Contemplating Jesus

ART & ARTISTRY

Posted on by Lucinda M. Vardey

 

The Sermon on the Mount by Fra Angelico (1387-1455)

 

Jesus was, without a doubt, a master storyteller. As in most religious and cultural traditions, narratives were used as ways of imparting wisdom.  The people who thronged to listen to Jesus were not always literate –  most of them wouldn’t have been able to read or write.  It is questionable if the early apostles (as fisherman) could either.  But what is clear is that Jesus was a literate man.  Not only did he illustrate mastery of the texts of his Jewish heritage, he also possessed poetic abilities. and a keen eye for the details of the everyday experiences of regular people.  He had obviously scrutinized the habits and rituals of those around him, showing an equal facility between agrarian know-how and the methods and attitudes of the Temple priests.  All these abilities he had at his fingertips so that poetry could roll easily from his lips and mesmerize all who heard it.  Moreover, like most good oral teachings, what he said could be easily remembered and its morals and messages relevant to its audience. 

To choose such a way of preaching tells us that Jesus must have preferred poetry to rhetoric from a young age.  His imagination could have been fed by the poetry of Moses, Job, David, Solomon and Isaiah, which, from Rabbinic repetition, he obviously knew well enough to recite a line from Psalm 31 as his dying words,“Into your hand I commit my spirit.”  

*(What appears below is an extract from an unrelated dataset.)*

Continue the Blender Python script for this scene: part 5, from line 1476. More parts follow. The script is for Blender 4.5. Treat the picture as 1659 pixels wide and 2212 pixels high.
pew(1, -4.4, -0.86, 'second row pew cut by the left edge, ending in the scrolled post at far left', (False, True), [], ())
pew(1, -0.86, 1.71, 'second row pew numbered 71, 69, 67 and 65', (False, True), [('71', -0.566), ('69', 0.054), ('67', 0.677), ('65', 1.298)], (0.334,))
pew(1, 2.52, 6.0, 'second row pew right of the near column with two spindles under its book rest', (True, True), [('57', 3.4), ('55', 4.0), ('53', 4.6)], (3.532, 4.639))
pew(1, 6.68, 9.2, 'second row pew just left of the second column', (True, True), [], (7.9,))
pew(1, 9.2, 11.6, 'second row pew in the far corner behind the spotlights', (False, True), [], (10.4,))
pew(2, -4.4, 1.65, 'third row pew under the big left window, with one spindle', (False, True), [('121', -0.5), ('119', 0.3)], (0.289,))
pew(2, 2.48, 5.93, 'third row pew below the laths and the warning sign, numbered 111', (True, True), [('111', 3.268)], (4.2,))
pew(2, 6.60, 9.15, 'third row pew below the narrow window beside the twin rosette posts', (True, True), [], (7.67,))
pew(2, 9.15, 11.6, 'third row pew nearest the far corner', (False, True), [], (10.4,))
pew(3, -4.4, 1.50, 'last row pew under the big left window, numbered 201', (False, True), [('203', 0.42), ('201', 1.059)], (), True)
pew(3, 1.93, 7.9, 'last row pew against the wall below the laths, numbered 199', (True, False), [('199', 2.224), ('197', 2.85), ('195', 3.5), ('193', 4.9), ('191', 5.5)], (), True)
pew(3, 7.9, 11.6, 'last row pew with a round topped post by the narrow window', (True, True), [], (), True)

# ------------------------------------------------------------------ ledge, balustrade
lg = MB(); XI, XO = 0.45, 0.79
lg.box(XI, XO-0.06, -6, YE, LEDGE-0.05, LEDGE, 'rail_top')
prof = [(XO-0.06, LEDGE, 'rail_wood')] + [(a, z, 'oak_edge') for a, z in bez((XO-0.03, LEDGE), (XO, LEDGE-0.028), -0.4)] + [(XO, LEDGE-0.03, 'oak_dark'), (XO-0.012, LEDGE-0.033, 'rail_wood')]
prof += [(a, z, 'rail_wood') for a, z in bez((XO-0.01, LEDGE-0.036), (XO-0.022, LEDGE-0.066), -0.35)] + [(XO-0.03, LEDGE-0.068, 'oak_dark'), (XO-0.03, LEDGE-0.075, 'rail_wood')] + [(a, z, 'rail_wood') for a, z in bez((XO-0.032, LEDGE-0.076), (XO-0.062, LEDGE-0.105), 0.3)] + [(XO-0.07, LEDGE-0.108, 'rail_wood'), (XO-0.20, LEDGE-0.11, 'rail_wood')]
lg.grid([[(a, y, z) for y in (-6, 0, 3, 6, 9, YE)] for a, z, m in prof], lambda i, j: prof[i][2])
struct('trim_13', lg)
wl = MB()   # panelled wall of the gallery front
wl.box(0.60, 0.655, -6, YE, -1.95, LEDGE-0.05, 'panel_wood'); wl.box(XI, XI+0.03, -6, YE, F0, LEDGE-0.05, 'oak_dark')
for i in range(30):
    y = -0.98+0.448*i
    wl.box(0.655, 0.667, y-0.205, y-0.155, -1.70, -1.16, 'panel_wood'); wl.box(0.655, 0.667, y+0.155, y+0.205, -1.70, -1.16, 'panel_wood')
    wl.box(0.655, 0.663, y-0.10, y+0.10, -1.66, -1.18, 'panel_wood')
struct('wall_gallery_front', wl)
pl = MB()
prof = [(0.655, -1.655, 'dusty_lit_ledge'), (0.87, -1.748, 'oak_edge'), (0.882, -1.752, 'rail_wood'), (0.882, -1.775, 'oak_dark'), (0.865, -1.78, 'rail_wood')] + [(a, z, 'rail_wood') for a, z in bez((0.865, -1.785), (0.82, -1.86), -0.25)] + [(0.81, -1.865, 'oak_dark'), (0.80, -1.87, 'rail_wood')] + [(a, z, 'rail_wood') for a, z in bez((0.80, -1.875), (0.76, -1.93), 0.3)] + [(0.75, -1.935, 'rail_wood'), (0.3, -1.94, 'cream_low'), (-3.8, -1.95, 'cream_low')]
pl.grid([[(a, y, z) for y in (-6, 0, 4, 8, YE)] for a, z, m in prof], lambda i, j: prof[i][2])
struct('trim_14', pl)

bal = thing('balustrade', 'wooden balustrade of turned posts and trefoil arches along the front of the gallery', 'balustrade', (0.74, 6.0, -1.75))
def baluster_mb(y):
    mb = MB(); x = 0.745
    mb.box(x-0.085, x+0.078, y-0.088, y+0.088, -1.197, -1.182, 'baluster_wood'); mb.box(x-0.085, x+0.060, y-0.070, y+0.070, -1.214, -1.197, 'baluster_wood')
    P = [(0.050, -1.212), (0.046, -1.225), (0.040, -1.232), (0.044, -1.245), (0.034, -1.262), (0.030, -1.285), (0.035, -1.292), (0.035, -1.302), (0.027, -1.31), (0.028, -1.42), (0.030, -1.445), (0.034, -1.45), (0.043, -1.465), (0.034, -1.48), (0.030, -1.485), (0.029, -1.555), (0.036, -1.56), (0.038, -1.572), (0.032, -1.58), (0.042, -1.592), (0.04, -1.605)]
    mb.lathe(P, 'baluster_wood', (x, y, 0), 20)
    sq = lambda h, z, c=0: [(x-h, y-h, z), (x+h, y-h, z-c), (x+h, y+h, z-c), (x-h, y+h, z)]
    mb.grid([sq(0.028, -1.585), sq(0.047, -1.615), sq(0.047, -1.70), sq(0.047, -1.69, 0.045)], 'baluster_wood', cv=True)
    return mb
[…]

In his biography of Jesus, Paul Johnson, posits that, as a cultured man, Jesus, was also proficient in Greek and Latin as well as Hebrew and his native tongue, Aramaic.

Poetry was the central educative device in ancient Greece through songs and plays and was, in many cases, learned by heart in order that thoughts, facts and ideas could be shared and spread around.  This was the practice that Jesus favoured.  Yes, he could preach from the scrolls in the synagogues, but mostly he preached through poetry and parables.  And when put on the spot, would answer a question with a question.  Thereby, he exemplified a particular art of teaching which had its foundation in story, in mystery, and more than all in self-propelling imagination. 

 A poet creates wide pictures with the least words, lets the spaces between the words be as important as the words themselves; the rhythm and meter of their delivery vital for the emotions to be in relationship with the message.   As a poet, Jesus was succinct and to the point without losing the embellishment of description.  Therein he conjured a picture in the mind which could not be forgotten. and through this picture, the lesson lived. 

Another reason Jesus probably chose parable and poetry as his art was because they were forms that enabled non-conformism; they could upset the status quo of beliefs and attitudes and illuminate prejudices and injustices.   Jesus, himself, stated that his art was not for everyone.  It required a seeing anew, from a different angle, an intuitive wisdom.  Either what he said resonated with the listener, or it didn’t.  By offering this artistic alternative to traditional ways of pedagogy, Jesus invited those who were his sheep to hear his voice.  It was a brilliant device to discern discipleship.